===== GIVEN RECORDS

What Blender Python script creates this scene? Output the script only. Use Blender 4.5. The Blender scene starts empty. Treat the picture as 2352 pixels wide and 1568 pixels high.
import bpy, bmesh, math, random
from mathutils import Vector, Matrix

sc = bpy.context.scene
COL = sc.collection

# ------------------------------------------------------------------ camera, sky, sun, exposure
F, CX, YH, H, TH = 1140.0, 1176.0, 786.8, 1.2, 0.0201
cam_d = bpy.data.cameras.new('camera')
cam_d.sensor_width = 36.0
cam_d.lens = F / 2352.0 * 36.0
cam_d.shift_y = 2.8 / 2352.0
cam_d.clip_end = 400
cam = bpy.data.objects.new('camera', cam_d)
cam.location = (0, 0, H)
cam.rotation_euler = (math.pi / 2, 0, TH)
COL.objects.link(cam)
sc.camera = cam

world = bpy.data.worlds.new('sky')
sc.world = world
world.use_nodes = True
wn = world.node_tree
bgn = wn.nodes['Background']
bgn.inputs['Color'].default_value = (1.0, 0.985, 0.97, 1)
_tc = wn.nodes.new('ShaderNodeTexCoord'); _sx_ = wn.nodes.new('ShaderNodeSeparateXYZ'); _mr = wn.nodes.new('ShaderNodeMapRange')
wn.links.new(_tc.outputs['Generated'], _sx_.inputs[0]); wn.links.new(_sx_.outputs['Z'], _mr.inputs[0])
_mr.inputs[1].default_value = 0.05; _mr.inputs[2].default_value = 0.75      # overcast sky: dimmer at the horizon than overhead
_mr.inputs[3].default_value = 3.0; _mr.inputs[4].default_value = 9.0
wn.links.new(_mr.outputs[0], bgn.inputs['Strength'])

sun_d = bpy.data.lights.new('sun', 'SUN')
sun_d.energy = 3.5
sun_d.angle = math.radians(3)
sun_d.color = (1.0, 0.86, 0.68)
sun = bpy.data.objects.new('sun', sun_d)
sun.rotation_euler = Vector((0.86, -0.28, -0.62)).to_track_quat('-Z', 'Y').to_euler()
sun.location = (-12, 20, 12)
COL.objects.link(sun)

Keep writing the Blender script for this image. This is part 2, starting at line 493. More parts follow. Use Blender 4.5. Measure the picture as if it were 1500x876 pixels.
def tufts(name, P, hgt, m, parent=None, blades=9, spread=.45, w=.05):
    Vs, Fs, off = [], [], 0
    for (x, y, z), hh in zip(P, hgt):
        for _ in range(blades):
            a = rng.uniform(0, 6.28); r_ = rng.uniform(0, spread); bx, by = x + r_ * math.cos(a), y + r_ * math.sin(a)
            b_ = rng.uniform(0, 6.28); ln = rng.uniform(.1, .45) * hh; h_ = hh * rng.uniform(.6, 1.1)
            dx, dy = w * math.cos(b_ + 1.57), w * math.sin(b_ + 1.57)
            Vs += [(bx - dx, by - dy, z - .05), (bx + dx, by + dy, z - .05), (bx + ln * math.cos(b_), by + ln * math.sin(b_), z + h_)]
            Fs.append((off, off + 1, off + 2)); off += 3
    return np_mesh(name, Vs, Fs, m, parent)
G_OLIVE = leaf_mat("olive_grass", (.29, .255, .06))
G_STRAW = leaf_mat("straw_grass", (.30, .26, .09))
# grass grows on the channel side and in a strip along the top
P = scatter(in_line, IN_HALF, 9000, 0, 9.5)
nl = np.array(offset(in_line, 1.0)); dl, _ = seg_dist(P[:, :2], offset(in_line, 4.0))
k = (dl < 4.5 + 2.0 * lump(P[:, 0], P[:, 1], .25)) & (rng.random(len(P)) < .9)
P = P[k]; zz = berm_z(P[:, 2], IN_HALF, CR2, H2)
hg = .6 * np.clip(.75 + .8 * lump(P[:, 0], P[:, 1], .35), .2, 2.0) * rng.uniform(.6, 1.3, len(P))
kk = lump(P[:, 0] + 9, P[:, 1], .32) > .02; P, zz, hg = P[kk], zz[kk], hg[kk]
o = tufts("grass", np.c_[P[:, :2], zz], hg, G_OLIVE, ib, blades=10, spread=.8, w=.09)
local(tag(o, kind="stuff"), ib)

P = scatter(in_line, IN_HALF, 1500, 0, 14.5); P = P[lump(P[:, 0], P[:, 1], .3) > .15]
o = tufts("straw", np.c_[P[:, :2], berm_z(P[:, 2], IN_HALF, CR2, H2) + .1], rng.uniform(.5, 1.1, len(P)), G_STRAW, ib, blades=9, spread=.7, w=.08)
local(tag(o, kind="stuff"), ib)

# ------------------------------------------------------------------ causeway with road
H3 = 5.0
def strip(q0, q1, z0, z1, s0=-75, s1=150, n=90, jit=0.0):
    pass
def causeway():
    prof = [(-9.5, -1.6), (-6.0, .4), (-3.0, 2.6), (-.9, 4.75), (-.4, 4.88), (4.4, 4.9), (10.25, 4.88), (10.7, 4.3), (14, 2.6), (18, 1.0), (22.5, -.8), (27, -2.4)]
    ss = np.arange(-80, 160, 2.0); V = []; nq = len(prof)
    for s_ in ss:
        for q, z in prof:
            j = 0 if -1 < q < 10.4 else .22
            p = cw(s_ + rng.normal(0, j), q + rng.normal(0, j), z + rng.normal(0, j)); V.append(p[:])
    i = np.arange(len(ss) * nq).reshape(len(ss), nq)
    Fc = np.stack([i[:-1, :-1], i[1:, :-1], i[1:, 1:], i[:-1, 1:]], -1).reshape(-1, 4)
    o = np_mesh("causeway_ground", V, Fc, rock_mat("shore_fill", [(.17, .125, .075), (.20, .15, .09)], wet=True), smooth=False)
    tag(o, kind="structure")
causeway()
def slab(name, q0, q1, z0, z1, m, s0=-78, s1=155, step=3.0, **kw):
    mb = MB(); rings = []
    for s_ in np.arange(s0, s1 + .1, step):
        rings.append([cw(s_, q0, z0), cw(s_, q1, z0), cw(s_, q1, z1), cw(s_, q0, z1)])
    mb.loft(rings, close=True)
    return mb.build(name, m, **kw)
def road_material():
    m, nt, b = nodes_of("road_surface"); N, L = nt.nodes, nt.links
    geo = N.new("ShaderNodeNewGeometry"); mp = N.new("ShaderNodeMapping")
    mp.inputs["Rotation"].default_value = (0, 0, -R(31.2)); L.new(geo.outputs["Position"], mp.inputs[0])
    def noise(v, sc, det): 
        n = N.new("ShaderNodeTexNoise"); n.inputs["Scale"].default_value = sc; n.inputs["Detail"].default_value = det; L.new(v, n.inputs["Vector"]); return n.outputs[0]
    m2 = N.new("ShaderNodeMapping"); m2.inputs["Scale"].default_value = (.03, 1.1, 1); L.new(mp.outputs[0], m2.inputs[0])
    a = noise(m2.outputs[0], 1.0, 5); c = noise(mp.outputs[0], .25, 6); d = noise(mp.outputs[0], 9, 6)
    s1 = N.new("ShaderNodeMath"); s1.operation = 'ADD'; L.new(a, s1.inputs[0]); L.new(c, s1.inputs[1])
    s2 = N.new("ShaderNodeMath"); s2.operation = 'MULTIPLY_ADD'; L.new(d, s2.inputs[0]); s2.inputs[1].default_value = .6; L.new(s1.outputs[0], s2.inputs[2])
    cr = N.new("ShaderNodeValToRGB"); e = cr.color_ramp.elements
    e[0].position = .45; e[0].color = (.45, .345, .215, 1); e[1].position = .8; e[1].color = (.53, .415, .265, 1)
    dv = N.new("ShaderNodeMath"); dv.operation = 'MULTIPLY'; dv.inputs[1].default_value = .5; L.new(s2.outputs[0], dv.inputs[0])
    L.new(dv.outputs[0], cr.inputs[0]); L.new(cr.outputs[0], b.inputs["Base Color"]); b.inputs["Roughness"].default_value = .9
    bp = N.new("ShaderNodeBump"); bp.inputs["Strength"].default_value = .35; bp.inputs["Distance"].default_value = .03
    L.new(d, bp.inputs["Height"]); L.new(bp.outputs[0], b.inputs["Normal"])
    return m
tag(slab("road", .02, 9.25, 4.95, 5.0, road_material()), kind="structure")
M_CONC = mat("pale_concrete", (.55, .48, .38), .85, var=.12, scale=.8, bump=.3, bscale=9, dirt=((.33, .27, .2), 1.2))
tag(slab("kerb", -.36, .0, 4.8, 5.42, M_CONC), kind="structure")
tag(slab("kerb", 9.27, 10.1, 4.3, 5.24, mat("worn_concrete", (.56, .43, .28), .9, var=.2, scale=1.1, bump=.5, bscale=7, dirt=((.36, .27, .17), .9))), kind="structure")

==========
===== GIVEN RECORDS

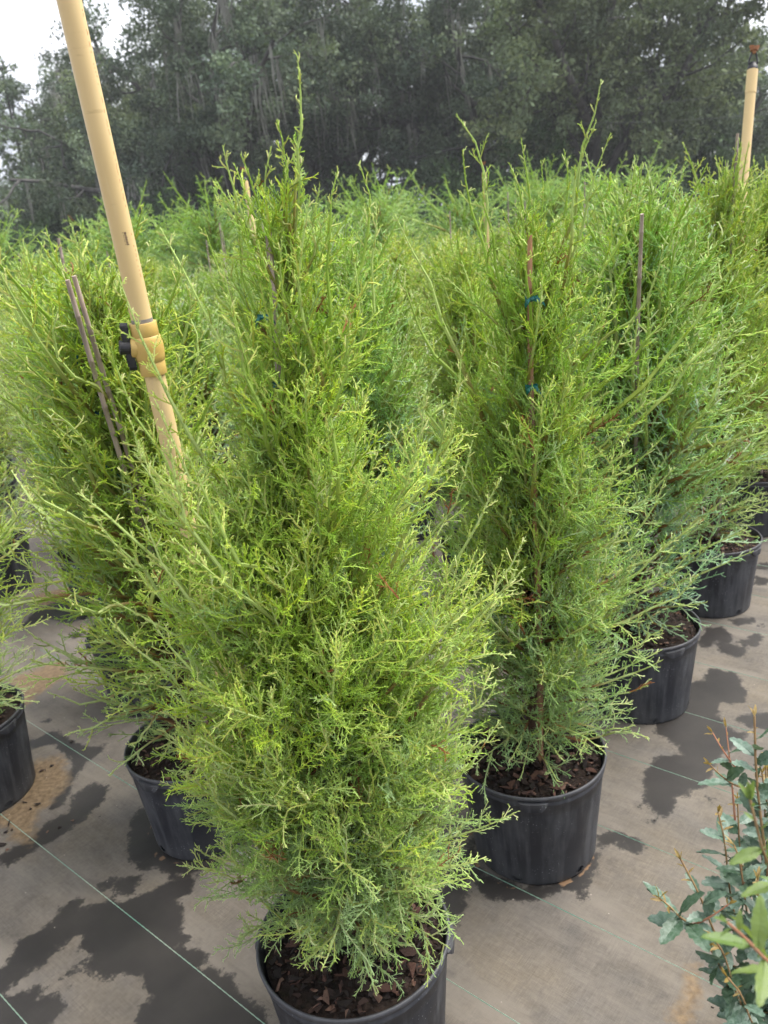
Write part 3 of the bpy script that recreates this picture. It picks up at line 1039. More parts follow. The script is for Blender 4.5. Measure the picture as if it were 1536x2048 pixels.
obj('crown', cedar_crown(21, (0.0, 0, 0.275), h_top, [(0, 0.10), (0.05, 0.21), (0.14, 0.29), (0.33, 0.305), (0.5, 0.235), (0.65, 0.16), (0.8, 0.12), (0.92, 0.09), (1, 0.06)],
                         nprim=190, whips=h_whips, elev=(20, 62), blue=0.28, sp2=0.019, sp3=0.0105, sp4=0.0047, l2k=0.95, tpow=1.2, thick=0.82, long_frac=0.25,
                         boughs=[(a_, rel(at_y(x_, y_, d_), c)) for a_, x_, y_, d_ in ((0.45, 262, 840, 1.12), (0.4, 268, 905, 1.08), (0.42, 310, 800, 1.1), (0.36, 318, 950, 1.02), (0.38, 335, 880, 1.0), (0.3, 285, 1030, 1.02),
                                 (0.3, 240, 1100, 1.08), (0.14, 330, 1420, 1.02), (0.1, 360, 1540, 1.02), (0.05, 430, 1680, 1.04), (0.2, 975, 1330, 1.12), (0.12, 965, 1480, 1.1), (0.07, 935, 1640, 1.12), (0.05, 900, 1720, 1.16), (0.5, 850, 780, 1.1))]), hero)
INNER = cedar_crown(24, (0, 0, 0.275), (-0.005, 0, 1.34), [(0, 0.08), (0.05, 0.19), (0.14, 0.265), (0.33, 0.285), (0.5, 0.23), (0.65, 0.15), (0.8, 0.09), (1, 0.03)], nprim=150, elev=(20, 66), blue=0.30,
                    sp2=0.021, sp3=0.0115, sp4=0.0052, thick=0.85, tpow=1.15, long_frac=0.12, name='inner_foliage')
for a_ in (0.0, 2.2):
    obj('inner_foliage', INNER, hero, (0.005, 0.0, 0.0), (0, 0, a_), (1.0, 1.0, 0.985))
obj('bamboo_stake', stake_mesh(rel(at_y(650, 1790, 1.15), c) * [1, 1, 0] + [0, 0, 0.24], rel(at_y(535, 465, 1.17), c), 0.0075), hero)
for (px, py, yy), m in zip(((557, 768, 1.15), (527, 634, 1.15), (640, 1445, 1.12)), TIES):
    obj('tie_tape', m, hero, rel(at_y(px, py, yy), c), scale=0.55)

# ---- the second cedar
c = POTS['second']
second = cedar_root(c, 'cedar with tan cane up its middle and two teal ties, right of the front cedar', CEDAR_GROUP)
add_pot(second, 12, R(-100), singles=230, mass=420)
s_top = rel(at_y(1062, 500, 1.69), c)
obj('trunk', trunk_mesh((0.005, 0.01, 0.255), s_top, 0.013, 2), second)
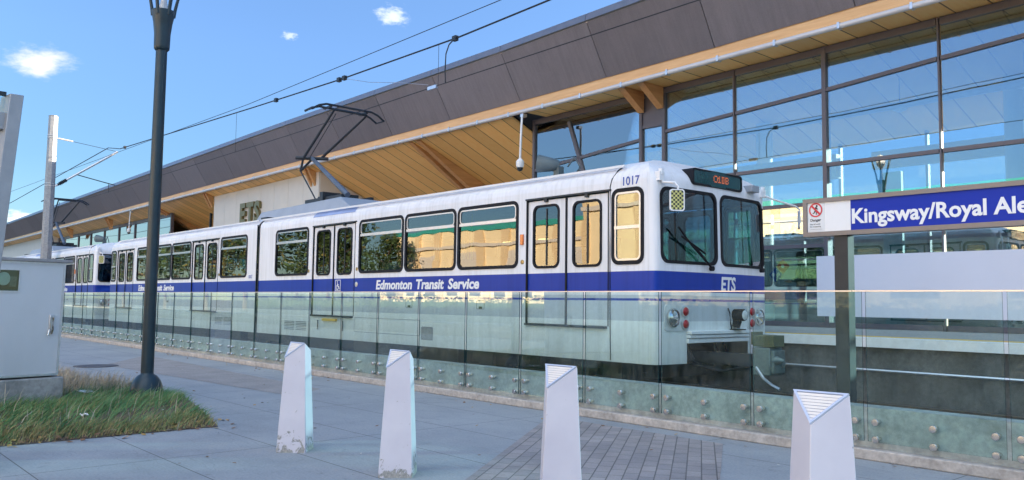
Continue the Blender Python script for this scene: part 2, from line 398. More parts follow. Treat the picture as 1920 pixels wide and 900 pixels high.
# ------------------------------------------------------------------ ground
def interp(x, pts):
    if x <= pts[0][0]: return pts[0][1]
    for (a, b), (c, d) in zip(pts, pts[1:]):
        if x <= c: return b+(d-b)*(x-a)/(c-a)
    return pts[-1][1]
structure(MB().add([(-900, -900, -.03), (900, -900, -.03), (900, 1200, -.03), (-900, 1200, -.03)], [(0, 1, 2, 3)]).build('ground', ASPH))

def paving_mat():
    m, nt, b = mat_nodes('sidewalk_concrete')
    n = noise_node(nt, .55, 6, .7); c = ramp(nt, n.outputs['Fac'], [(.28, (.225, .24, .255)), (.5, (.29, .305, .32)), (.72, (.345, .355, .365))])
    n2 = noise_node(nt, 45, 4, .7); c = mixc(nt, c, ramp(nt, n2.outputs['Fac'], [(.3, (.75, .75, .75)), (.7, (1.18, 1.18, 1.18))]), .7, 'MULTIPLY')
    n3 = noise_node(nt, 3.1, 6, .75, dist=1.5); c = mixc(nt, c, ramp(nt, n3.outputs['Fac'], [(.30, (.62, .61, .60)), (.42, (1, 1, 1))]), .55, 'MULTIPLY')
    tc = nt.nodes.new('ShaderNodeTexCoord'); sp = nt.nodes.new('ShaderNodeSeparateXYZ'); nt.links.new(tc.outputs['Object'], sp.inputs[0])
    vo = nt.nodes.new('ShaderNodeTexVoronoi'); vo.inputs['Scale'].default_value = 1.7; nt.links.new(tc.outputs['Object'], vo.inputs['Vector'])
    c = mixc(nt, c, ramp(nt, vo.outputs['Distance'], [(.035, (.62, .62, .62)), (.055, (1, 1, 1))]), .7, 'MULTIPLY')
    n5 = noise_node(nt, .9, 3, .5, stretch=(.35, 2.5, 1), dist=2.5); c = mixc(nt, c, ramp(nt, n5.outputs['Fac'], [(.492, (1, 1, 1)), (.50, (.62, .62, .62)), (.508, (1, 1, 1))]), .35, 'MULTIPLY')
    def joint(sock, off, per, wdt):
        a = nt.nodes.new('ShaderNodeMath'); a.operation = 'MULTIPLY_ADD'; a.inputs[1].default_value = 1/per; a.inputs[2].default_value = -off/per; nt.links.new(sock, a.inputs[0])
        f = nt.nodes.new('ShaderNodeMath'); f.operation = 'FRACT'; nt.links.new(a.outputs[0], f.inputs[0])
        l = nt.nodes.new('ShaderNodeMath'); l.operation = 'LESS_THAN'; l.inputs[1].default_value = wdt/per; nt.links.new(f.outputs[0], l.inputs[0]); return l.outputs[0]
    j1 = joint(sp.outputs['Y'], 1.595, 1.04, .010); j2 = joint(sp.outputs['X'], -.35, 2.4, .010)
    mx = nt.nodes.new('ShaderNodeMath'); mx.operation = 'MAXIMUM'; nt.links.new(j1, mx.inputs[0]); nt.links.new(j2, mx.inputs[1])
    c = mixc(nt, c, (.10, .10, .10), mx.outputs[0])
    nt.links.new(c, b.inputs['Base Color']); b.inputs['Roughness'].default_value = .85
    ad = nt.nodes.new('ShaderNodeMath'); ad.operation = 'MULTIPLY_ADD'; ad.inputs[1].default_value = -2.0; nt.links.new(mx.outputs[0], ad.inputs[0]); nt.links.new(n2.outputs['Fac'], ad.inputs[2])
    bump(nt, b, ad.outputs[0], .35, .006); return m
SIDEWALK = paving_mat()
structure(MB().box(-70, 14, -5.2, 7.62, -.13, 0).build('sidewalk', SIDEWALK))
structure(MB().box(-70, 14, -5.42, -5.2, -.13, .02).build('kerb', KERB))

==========

§ **PROMPT**:
Select every line of the material above holding the word "from" and copy it.

§ **SOLVED EXERCISE**:
from mathutils import Vector, Matrix
Continue the Blender Python script for this scene: part 2, from line 398. More parts follow. Treat the picture as 1920 pixels wide and 900 pixels high.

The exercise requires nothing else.